Loudun Şeytanları Operası Konusu Karakterler Özeti Krzysztof Penderecki

0
Advertisement

Loudun Şeytanları Operası kim tarafından hangi tarihte yazılmış, bestelenmiştir? Loudun Şeytanları Operasının konusu, özeti, hakkında bilgi.

LOUDUN ŞEYTANLARI

Üç perdelik operadır.

Metin: Ludwig Erhardt.
Bestecisi: Krzysztof Penderecki
İlk oynanış: 1969 Hamburg.

Başlıca kişiler:

Ursuline Manastırı başrahibesi Jeanne (Soprano), Rahibe Clara (Soprano), Rahibe Gabriela (Mezzosoprano), Rahibe Luiza (Alto), Philippe (Soprano), Saint-Pierre Kilisesi başrahibi Urban Grandier (Tenor), Rahip Barré (Bariton), Kral Temsilcisi De Laubardemont (Tenor),Rahip Rangier (Bas), Rahip Mignon (Tenor), Eczacı Adam (Tenor), Cerrah Mannoury (Bariton), Loudun Valisi d’Armagnac (Bariton).
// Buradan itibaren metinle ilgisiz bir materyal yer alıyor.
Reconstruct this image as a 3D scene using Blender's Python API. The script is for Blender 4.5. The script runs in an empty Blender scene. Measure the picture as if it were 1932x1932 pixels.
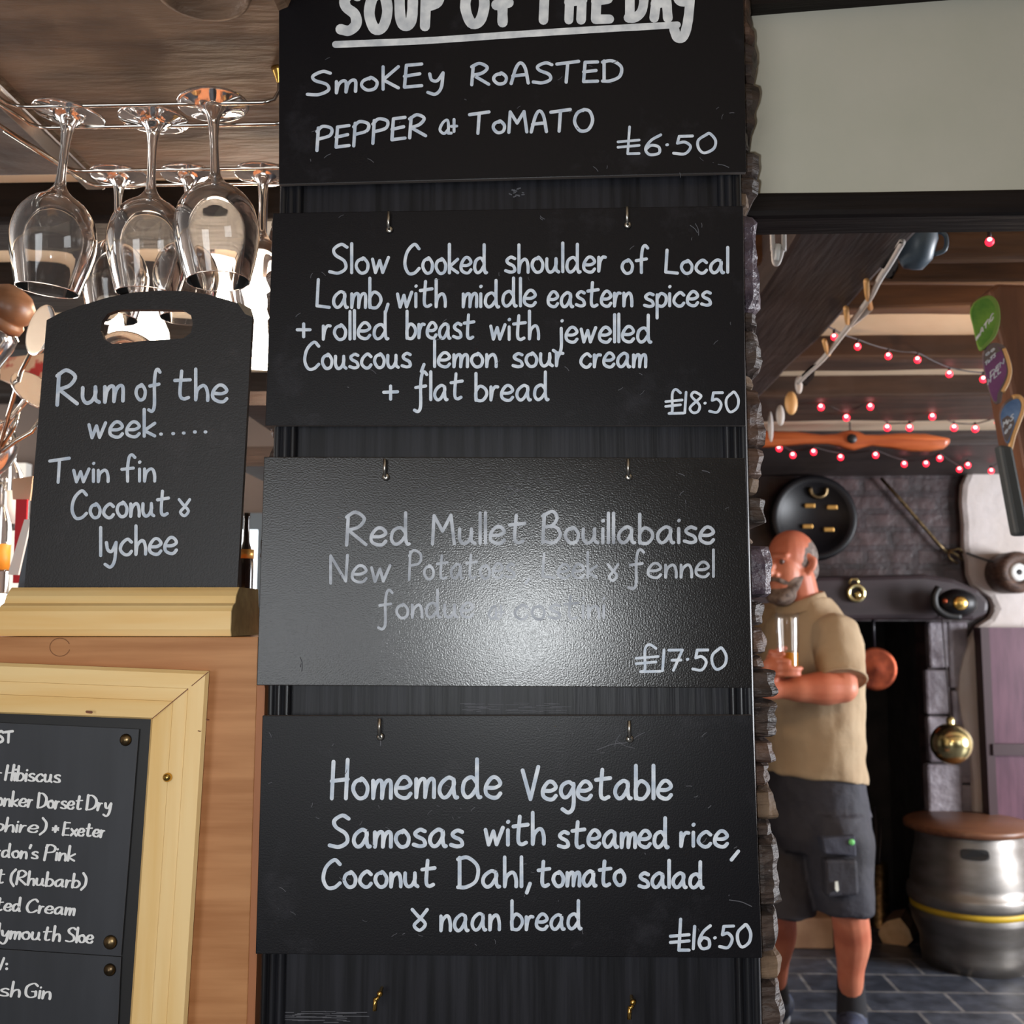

Konunun geçtiği çağ ve yer: 17. yüzyıl başlarında Fransa’da Loudun kenti.

Advertisement

Konusu:

Başrahibe Jeanne başrahip Grandier’yi sevmekte, onu düşlerinde görmekte, manastıra günah çıkartıcı olmasını istemektedir. Philippe adlı genç ve güzel bir kızı seven Grandier ise bu isteği kabule yanaşmamaktadır. Kentin tutucu ve çıkarcı cerrahıyla eczacısı da açık düşünen, uygar başrahibe düşmandır. Kralın temsilcisi kentin valisine Kral Onüçüncü Louis’nin bir emrini getirmiştir; Kardinal Richelieu vaktiyle Calvin yanlıları ayaklanmasında kullanılmış olan kent surlarının yıkılmasını istemektedir.
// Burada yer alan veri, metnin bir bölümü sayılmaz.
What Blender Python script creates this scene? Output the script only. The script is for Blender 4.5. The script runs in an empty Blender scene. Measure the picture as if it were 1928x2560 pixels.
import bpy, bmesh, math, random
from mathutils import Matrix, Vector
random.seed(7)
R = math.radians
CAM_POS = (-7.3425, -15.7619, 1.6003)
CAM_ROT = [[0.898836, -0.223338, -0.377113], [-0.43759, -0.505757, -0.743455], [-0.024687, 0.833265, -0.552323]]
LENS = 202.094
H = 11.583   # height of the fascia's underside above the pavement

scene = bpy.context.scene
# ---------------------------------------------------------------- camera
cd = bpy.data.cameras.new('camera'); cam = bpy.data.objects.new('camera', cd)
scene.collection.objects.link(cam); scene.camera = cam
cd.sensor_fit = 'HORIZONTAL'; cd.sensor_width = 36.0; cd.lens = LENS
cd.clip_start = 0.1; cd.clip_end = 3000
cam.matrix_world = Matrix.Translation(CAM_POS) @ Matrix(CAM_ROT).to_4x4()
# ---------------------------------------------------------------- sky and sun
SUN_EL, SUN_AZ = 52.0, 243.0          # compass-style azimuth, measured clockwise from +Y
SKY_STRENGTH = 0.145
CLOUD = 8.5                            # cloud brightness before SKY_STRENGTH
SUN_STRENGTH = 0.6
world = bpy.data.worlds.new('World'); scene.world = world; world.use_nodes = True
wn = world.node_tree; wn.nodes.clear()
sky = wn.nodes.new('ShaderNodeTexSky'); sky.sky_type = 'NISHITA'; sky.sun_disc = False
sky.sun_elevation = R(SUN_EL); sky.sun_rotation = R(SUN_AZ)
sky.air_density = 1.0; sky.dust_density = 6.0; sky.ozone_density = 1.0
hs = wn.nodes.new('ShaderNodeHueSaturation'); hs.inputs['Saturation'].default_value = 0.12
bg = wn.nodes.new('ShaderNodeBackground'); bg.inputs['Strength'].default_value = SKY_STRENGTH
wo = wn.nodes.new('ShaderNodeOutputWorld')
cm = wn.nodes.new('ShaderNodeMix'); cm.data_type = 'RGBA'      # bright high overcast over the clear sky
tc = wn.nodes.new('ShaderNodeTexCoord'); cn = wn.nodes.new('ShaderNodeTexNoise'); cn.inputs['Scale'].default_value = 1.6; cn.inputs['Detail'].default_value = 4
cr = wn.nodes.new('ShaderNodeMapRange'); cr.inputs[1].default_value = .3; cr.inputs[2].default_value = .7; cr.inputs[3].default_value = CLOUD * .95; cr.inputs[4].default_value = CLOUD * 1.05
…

Yıkıma yanaşmayan vali başrahipten kendisine yardımcı olacağına dair söz alır. Başrahibe Jeanne rahip Mignon’a günah çıkartıp kötü düşler gördüğünü, bu düşlerde hep Grandier ile olduğunu söyler. Mignon bu itirafı cerrahla eczacıya yapar, başrahibeye büyü yapılması kararlaştırılır. Grandier ise Philippe’le evlenmiştir. Jeanne başrahibin kendisine günah dolu önerilerde bulunduğunu açıklarsa da kent komutanı bu gibi büyülü ilaçlı davranışları yasaklar ve Grandier’ye Richelieu’nün Kralı kandırmasıyla kentin yanıp yıkılacağını ve başrahibin de mahvolacağını söyler. Rahip Mignon başrahibe ve rahibelere şeytansı cezbeye kapılmış görünmelerini öğütler. Rahibelerin kurtulması için Condé Prensi’ nin verdiği, içinde İsa’nın kanı bulunan şişe boş çıkar.
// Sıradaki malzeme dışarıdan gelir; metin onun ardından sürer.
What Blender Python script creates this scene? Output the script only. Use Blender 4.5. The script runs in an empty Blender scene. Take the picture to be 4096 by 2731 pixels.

Toplanan devlet konseyi bütün bu olaylardan Grandier’yi suçlu bulmuş, idamını kararlaştırmıştır. Condé Prensi olanların tümüyle düzmece olduğunu savunup başrahibi kurtarmaya çalışırsa da başarı sağlayamaz Grandier duruşmada suçsuz olduğunu söyler, «kara büyü» yapmadığını savunur. İşkencelerle de inancını ve sözlerini değiştirmez, yakılarak idam edilir.

Yazar Aldous Huxley bu gerçek tarihsel olay üzerine bir kitap yazmış, John Whiting bu kitabı kaynak tutarak, «The Devils» adlı oyunu hazırlamış, operanın metnine temel olarak bu oyun alınmıştır. Dinsel evrene yakınlığını başka bazı yapıtlarıyla kanıtlamış bulunan Penderecki Katolik bağnazlık ve tutuculuğunun bu ünlü örneğine eğilerek operasını dokumuştur. «Loudun Şeytanları« gerçekten ustaca döşenmiş bir orkestra paleti üzerinde «Sprechgesang – Konuşmalı Şarkı» tekniği ile yazılmış, ilk temsilden başlayarak oynandığı her yerde ilgi görmüştür.